No, we are not about to make a claim about the revenue from any changes in the non-dom taxation system. We are though going to insist on how the effects of any changes should be measured:

Labour’s plans for a £2bn tax raid on non-doms are already putting off wealthy foreigners from coming to Britain, international lawyers have warned.

Tax lawyers working with billionaires and multi-millionaires have already noticed a “substantial” drop in interest from overseas clients in coming to the UK, according to Withers.

Labour has long warned that it plans to change the scheme, which allows foreigners to live in the UK without paying tax on their overseas income for up to 15 years.

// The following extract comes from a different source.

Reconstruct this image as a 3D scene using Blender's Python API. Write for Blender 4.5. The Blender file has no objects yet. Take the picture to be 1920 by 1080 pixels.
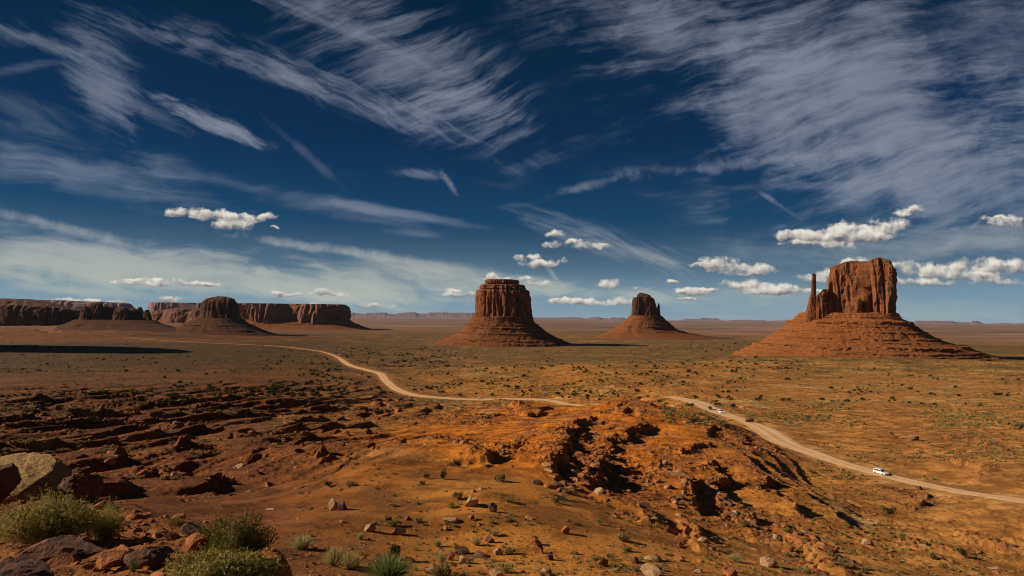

The party, which is 20 points ahead in the polls, initially said it would abolish the non-dom tax status. However, shadow business secretary Jonathan Reynolds earlier this week suggested Labour would instead “modernise” it and make it less generous.

As we say, we’re not about to insist on any particular fiscal outcome from these changes. We have our suspicions of course - expectations even - about lower overall revenue but those aren’t proofs.

What we do want to insist upon though is how any effects need to be measured once the deed is done. For, as we can see, markets are forward looking. People are making decisions now on what they expect to happen in the future. Thus those expectations of future changes move the reaction back in time to now. So, when measuring the effects of the changes we do not - both should and cannot - start from the time of the actual changes themselves. Rather, we must start from when those changes became likely and therefore affected behaviour.

That is, any calculations of the yield from changes in non-dom taxation need to start a year or two back from today, not from when those changes are actually enacted, nor the tax year in which they first apply. Not because of anything that’s either good or bad about changes in non-dom taxation. But because that’s the only way we’ll be able to measure the effects of those changes upon revenue.